## START Provided data

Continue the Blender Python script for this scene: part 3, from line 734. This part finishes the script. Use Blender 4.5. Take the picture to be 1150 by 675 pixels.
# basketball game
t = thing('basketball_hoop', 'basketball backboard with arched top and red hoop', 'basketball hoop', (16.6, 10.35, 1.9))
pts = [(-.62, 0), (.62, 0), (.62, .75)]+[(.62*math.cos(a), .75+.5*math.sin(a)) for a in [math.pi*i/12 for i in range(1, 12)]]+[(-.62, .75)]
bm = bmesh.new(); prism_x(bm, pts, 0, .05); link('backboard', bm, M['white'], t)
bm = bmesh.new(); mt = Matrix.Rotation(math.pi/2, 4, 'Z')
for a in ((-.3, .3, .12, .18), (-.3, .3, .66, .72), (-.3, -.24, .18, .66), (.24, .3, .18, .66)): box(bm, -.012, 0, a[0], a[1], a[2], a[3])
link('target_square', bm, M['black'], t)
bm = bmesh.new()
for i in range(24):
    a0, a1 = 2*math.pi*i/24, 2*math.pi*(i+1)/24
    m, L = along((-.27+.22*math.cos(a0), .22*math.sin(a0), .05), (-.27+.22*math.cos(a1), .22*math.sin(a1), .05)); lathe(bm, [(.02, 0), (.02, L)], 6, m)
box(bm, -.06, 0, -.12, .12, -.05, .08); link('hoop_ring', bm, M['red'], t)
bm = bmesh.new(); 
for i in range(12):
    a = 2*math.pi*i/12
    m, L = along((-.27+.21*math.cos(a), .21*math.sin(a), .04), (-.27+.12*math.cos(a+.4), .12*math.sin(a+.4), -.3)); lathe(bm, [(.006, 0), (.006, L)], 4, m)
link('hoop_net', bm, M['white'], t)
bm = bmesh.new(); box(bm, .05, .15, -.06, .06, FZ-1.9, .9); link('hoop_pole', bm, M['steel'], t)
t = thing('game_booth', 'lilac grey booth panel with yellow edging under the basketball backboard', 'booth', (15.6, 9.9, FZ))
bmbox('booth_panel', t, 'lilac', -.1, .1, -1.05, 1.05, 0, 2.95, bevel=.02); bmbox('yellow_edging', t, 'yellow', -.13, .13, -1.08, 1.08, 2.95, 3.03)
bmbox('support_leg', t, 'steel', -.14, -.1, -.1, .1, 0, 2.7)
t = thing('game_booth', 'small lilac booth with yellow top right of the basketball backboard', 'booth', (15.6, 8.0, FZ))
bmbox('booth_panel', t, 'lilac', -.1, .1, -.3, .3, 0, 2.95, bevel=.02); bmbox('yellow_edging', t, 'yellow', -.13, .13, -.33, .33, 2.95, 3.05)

## END Provided data

> **What you are asked to do**: Please output the complete data exactly.

> **Response**:
Continue the Blender Python script for this scene: part 3, from line 734. This part finishes the script. Use Blender 4.5. Take the picture to be 1150 by 675 pixels.
# basketball game
t = thing('basketball_hoop', 'basketball backboard with arched top and red hoop', 'basketball hoop', (16.6, 10.35, 1.9))
pts = [(-.62, 0), (.62, 0), (.62, .75)]+[(.62*math.cos(a), .75+.5*math.sin(a)) for a in [math.pi*i/12 for i in range(1, 12)]]+[(-.62, .75)]
bm = bmesh.new(); prism_x(bm, pts, 0, .05); link('backboard', bm, M['white'], t)
bm = bmesh.new(); mt = Matrix.Rotation(math.pi/2, 4, 'Z')
for a in ((-.3, .3, .12, .18), (-.3, .3, .66, .72), (-.3, -.24, .18, .66), (.24, .3, .18, .66)): box(bm, -.012, 0, a[0], a[1], a[2], a[3])
link('target_square', bm, M['black'], t)
bm = bmesh.new()
for i in range(24):
    a0, a1 = 2*math.pi*i/24, 2*math.pi*(i+1)/24
    m, L = along((-.27+.22*math.cos(a0), .22*math.sin(a0), .05), (-.27+.22*math.cos(a1), .22*math.sin(a1), .05)); lathe(bm, [(.02, 0), (.02, L)], 6, m)
box(bm, -.06, 0, -.12, .12, -.05, .08); link('hoop_ring', bm, M['red'], t)
bm = bmesh.new(); 
for i in range(12):
    a = 2*math.pi*i/12
    m, L = along((-.27+.21*math.cos(a), .21*math.sin(a), .04), (-.27+.12*math.cos(a+.4), .12*math.sin(a+.4), -.3)); lathe(bm, [(.006, 0), (.006, L)], 4, m)
link('hoop_net', bm, M['white'], t)
bm = bmesh.new(); box(bm, .05, .15, -.06, .06, FZ-1.9, .9); link('hoop_pole', bm, M['steel'], t)
t = thing('game_booth', 'lilac grey booth panel with yellow edging under the basketball backboard', 'booth', (15.6, 9.9, FZ))
bmbox('booth_panel', t, 'lilac', -.1, .1, -1.05, 1.05, 0, 2.95, bevel=.02); bmbox('yellow_edging', t, 'yellow', -.13, .13, -1.08, 1.08, 2.95, 3.03)
bmbox('support_leg', t, 'steel', -.14, -.1, -.1, .1, 0, 2.7)
t = thing('game_booth', 'small lilac booth with yellow top right of the basketball backboard', 'booth', (15.6, 8.0, FZ))
bmbox('booth_panel', t, 'lilac', -.1, .1, -.3, .3, 0, 2.95, bevel=.02); bmbox('yellow_edging', t, 'yellow', -.13, .13, -.33, .33, 2.95, 3.05)